CMJ (10/27/03, p.56) - "...Make no mistake: No Band in 2003 comes close to the full-on brutality that this Connecticut quartet spews with unquenchable vengeance. If there's one underground band that matters the most, it's Hatebreed..."
Hatebreed: Jamey Jasta (vocals); Sean Martin (guitar); Chris Beattie (bass); Matt Byrne (drums).
Recorded at Planet Z Studios, Hadley, Massachusetts.
There comes a time in young music fans' lives when they put aside the flashy, lightweight records of their teens, come face to face with humanity's harsh realities, and pick new tunes appropriate to a more serious and realistic worldview. Anyone who feels that it's time to relegate such albums to the box under the bed would do well to start a new life-phase with a little Hatebreed.

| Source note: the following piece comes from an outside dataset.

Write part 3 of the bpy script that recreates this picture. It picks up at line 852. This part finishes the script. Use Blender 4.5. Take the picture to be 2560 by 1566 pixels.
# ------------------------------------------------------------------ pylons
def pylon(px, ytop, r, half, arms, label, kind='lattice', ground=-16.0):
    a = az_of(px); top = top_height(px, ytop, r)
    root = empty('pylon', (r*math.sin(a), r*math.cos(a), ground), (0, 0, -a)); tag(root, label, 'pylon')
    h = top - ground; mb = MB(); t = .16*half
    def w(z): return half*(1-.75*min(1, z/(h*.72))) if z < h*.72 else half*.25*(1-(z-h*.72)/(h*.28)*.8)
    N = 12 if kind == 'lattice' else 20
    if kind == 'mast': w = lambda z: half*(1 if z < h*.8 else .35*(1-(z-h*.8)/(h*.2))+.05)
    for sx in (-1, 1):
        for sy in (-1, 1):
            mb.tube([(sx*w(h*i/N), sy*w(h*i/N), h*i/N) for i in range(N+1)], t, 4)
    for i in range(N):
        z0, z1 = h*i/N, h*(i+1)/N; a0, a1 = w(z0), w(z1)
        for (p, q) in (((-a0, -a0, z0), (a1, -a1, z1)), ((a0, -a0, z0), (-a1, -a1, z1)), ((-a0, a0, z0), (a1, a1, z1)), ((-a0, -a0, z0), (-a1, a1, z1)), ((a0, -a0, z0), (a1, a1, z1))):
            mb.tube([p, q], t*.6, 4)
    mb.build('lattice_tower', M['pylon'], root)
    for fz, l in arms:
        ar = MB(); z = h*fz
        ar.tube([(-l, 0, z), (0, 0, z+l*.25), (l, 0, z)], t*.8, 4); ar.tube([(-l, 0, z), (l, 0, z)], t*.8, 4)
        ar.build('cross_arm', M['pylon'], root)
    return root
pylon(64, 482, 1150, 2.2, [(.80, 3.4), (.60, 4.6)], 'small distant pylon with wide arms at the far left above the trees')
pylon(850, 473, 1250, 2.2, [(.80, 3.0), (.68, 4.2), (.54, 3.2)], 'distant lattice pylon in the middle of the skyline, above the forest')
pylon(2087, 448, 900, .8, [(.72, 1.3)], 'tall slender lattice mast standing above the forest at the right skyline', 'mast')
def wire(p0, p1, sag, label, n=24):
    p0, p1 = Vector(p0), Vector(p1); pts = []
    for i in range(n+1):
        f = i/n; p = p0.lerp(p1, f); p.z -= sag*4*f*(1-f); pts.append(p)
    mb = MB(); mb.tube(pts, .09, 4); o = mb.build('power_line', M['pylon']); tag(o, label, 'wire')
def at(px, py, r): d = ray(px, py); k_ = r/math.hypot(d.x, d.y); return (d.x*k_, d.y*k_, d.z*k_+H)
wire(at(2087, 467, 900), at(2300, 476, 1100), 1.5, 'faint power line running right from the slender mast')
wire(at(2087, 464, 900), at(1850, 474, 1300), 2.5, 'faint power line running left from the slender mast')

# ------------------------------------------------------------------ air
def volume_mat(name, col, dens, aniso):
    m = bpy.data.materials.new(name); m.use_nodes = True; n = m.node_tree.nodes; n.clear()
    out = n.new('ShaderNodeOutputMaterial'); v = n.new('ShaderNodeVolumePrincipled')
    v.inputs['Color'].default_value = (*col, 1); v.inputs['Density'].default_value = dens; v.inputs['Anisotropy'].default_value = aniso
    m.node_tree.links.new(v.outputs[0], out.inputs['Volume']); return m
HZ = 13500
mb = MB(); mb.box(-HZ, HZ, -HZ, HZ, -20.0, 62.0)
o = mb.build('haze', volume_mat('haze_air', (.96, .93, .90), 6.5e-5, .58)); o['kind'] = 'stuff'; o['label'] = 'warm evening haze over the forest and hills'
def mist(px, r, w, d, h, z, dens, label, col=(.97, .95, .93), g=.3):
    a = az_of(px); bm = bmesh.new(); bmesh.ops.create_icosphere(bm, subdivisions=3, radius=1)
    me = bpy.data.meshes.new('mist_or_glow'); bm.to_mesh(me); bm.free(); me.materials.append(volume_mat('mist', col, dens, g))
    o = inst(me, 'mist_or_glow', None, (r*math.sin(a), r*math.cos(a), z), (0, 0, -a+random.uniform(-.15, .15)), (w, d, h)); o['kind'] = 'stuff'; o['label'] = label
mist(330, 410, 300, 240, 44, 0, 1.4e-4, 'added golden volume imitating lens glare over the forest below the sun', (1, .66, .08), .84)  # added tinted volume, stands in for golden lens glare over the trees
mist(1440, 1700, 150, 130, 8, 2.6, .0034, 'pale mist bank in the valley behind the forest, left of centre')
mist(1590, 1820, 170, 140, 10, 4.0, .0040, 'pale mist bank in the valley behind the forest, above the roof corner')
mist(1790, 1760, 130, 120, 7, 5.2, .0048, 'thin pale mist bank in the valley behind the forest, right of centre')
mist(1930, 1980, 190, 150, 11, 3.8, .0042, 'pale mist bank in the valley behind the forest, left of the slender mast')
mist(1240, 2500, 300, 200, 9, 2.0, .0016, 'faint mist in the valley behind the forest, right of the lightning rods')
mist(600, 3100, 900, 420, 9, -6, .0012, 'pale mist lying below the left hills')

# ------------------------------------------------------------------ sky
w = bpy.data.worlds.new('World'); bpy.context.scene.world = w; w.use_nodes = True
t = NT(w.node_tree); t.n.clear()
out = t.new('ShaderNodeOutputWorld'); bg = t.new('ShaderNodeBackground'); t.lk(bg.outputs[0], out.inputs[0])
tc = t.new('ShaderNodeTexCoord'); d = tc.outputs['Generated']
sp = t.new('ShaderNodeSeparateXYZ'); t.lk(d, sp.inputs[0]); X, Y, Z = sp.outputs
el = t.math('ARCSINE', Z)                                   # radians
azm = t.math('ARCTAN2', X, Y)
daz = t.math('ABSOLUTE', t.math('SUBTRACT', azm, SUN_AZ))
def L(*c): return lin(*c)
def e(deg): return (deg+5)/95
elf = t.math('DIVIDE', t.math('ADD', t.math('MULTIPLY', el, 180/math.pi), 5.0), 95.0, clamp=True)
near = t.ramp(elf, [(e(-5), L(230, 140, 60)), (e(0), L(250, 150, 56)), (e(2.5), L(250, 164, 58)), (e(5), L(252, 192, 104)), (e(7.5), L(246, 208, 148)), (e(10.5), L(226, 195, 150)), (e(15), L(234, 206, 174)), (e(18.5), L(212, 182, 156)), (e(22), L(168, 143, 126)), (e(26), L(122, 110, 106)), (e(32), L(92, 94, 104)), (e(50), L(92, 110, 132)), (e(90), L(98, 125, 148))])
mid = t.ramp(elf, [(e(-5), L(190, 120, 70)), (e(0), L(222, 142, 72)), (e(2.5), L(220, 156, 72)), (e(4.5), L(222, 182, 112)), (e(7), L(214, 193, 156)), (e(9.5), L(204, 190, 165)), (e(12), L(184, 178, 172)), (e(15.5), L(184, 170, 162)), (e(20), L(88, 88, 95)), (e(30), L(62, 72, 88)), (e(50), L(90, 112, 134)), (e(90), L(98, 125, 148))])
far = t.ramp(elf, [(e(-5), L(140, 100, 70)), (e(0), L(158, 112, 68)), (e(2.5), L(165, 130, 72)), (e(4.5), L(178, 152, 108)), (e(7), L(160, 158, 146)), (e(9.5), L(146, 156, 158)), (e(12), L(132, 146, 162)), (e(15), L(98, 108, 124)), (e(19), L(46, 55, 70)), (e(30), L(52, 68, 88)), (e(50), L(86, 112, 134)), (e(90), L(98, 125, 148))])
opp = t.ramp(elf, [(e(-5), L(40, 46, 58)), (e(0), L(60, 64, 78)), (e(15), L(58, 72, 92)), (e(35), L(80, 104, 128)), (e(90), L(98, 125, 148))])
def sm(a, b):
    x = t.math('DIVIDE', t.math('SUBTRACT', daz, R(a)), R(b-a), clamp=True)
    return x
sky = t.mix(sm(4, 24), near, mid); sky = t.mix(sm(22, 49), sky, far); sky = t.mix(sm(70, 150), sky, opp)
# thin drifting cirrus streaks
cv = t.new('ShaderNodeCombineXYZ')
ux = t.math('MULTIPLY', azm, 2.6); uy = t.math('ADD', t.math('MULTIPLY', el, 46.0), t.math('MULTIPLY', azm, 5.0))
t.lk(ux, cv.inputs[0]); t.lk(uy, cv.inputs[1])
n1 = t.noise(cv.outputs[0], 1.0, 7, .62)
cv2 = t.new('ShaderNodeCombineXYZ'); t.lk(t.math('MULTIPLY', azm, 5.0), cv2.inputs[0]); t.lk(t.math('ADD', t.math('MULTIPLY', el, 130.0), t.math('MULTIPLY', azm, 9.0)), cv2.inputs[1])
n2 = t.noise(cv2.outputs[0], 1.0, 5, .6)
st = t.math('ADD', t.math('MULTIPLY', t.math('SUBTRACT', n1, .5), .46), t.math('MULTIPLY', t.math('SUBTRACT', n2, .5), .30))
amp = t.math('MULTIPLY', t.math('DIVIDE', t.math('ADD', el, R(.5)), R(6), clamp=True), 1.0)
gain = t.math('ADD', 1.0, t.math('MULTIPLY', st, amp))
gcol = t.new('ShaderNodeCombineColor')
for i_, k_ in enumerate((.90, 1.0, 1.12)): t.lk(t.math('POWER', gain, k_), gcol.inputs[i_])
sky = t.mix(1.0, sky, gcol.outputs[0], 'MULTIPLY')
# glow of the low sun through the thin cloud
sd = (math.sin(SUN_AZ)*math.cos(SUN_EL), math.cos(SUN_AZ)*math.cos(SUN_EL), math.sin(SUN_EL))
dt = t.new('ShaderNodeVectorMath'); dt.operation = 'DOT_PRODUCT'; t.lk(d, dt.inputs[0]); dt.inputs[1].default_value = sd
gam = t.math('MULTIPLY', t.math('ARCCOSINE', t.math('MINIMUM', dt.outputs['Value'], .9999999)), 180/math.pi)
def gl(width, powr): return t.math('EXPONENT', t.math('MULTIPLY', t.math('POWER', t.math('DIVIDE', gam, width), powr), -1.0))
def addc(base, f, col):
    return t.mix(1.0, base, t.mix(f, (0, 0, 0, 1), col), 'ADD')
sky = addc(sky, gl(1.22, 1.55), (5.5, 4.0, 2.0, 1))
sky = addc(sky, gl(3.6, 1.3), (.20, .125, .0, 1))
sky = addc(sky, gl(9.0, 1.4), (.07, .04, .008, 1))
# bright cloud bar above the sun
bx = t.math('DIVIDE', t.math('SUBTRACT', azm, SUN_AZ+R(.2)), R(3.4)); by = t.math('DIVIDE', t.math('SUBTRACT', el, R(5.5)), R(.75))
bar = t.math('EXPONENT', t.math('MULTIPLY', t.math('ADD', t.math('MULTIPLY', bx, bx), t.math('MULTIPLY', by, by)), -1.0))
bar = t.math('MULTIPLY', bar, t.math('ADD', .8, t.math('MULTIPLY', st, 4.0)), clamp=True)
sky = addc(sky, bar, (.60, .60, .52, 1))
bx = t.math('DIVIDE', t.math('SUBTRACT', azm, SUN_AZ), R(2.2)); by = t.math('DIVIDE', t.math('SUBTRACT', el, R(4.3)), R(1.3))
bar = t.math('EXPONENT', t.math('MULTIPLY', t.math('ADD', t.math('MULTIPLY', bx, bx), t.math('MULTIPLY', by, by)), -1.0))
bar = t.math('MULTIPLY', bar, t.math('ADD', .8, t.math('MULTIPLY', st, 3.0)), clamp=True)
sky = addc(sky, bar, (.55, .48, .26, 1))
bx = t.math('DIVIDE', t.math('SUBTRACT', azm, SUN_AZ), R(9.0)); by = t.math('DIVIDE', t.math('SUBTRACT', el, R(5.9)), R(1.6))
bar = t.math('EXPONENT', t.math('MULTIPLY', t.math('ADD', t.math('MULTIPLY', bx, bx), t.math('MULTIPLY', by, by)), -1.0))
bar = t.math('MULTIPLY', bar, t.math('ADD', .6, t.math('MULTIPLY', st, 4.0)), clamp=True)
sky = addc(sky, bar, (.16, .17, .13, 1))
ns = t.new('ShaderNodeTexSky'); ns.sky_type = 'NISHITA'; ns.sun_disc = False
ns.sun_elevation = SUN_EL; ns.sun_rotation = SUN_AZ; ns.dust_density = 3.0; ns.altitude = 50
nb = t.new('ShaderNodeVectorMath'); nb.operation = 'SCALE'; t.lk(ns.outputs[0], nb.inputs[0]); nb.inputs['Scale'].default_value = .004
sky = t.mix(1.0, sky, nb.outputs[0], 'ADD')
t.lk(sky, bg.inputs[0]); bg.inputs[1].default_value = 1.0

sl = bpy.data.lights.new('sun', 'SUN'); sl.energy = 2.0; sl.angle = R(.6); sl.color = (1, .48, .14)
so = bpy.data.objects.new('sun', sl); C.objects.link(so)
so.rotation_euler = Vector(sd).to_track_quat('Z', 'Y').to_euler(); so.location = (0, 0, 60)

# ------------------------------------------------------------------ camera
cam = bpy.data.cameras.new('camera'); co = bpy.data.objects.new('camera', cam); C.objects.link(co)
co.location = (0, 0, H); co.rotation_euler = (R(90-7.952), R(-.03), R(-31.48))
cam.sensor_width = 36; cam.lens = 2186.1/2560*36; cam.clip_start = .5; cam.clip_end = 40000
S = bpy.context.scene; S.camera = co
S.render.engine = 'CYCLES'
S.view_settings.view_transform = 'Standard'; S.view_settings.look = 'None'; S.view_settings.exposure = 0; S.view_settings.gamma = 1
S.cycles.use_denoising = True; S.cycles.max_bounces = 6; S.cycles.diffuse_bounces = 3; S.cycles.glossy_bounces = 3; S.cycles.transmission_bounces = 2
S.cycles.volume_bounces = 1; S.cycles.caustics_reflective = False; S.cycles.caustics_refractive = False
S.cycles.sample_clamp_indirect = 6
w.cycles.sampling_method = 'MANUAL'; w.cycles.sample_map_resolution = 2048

On THE RISE OF BRUTALITY, the band lives up to the record's title, delivering a disc of astonishing purity and extreme volume. There is no rapping. There are no turntables and no power ballads. In fact, there is nothing here but a mind-numbing, ferocious, and totally unrelenting onslaught of drums, guitar, bass, and hoarse-voiced shouting. Unlike similar-sounding bands, though, Hatebreed never sounds less than totally impassioned, making for a uniformly thrilling listening experience. Taking its cues from socially aware 1980s hardcore like Sick of It All and Agnostic Front, the band combines positive messages with enough hyper-speed double-bass drumming and stop-on-a-dime rhythmic shifts to keep even the most sugar and testosterone-addled youth moshing until they reach retirement age.